Session records in session group panels are also marked with +, for active sessions, and with -, for finished sessions.
Sometimes, it is convenient to exclude certain sessions from a group. Usually this happens when the user doesn't intend to run Ediff of certain files in the group, and the corresponding session records just add clutter to the session group buffer. To help alleviate this problem, the user can type h to mark a session as a candidate for exclusion and x to actually hide the marked sessions. There actions are reversible: with a prefix argument, h unmarks the session under the cursor, and x brings the hidden sessions into the view (x doesn't unmark them, though, so the user has to explicitly unmark the sessions of interest).
Group sessions also understand the command m, which marks sessions for future operations (other than hiding) on a group of sessions. At present, the only such group-level operation is the creation of a multi-file patch.
For group sessions created to merge files, Ediff can store all merges
automatically in a directory. The user is asked to specify such directory
if the value of ediff-autostore-merges
is non-nil. If the value is
nil
, nothing is done to the merge buffers---it will be the user's
responsibility to save them. If the value is t
, the user will be
asked where to save the merge buffers in all merge jobs, even those that do
not originate from a session group. It the value is neither nil
nor
t
, the merge buffer is saved only if this merge session was
invoked from a session group. This behavior is implemented in the function
ediff-maybe-save-and-delete-merge
, which is a hook in
ediff-quit-merge-hook
. The user can supply a different hook, if
necessary.
The variable ediff-autostore-merges
is buffer-local, so it can be
set in a per-buffer manner. Therefore, use setq-default
to globally
change this variable.
A multi-file patch is a concatenated output of several runs of the Unix
`diff
' command (some versions of `diff
' let you create a
multi-file patch in just one run). Ediff facilitates creation of
multi-file patches as follows. If you are in a session group buffer
created in response to ediff-directories
or
ediff-directory-revisions
, you can mark (by typing m) the
desired Ediff sessions and then type P to create a
multi-file patch of those marked sessions.
Ediff will then display a buffer containing the patch.
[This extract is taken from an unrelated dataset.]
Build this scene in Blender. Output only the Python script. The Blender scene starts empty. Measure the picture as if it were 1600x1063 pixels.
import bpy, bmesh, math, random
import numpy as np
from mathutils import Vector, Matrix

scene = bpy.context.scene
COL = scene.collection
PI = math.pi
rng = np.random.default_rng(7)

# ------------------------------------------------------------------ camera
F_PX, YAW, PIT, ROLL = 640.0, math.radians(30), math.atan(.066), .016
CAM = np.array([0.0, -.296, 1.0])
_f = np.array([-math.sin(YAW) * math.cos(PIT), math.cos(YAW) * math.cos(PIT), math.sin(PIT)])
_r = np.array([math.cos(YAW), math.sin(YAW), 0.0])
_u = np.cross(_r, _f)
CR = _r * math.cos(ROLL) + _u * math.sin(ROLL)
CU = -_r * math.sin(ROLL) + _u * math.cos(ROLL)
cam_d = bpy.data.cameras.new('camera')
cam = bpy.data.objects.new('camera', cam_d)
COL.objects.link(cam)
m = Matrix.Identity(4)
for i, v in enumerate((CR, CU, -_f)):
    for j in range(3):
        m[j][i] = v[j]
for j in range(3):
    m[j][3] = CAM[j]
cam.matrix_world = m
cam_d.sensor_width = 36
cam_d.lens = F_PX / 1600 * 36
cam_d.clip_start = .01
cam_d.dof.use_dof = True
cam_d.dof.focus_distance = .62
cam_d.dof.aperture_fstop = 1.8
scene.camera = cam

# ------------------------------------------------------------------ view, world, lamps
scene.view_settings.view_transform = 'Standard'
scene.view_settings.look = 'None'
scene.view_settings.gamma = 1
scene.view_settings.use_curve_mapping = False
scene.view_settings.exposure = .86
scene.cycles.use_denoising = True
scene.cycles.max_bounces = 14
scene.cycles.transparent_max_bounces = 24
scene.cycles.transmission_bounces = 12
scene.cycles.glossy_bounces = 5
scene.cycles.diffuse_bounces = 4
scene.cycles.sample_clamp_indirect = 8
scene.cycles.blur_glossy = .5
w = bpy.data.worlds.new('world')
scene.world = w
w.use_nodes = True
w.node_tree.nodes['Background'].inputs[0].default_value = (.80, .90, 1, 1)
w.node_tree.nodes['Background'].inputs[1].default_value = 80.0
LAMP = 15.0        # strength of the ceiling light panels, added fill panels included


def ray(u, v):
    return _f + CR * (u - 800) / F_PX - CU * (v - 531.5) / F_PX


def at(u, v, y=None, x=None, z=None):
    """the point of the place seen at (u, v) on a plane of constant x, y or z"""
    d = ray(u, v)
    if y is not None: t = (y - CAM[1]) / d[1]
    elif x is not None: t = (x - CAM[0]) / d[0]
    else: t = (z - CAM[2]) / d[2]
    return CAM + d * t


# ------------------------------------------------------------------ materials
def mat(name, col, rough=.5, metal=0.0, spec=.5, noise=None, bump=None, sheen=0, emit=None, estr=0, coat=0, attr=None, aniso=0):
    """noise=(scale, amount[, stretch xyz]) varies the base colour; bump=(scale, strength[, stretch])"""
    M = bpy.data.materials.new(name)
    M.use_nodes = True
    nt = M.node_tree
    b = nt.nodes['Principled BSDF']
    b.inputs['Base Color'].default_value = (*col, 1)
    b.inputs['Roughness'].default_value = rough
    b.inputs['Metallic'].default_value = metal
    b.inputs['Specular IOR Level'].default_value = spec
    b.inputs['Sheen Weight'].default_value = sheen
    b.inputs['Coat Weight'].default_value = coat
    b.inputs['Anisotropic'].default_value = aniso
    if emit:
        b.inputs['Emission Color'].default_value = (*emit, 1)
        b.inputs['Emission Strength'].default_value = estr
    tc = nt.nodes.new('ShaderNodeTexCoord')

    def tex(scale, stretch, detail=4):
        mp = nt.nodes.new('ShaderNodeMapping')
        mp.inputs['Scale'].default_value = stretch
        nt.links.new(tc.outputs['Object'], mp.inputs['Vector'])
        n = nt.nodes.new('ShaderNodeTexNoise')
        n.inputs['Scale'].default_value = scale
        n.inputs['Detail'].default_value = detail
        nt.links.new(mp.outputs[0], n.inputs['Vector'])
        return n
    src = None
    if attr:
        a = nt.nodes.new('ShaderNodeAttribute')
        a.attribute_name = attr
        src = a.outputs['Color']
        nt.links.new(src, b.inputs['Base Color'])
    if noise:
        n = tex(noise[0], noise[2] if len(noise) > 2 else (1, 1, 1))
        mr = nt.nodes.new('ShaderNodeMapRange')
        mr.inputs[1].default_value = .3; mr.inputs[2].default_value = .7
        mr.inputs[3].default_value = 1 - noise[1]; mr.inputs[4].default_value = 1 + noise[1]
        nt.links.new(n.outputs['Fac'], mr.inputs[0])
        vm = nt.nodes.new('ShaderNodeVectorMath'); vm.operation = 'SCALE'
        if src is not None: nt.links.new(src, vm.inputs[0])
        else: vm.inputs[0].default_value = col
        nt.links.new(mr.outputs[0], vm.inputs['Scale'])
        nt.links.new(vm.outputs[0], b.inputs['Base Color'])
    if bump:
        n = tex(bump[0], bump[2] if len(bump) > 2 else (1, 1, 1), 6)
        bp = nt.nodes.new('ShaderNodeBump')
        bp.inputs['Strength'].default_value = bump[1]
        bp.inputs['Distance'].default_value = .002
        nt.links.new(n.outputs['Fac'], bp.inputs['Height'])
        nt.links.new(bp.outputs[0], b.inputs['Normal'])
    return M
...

The patch is generated by invoking `diff
' on all marked individual
sessions (represented by files) and session groups (represented by
directories). Ediff will also recursively descend into any unmarked
session group and will search for marked sessions there. In this way, you
can create multi-file patches that span file subtrees that grow out of
any given directory.
In an ediff-directories
session, it is enough to just mark the
requisite sessions. In ediff-directory-revisions
revisions, the
marked sessions must also be active, or else Ediff will refuse to produce a
multi-file patch. This is because, in the latter-style sessions, there are
many ways to create diff output, and it is easier to handle by running
Ediff on the inactive sessions.
Last, but not least, by typing =, you can quickly find out which sessions have identical files, so you won't have to run Ediff on those sessions. This, however, works only on local, uncompressed files. For compressed or remote files, this command won't report anything.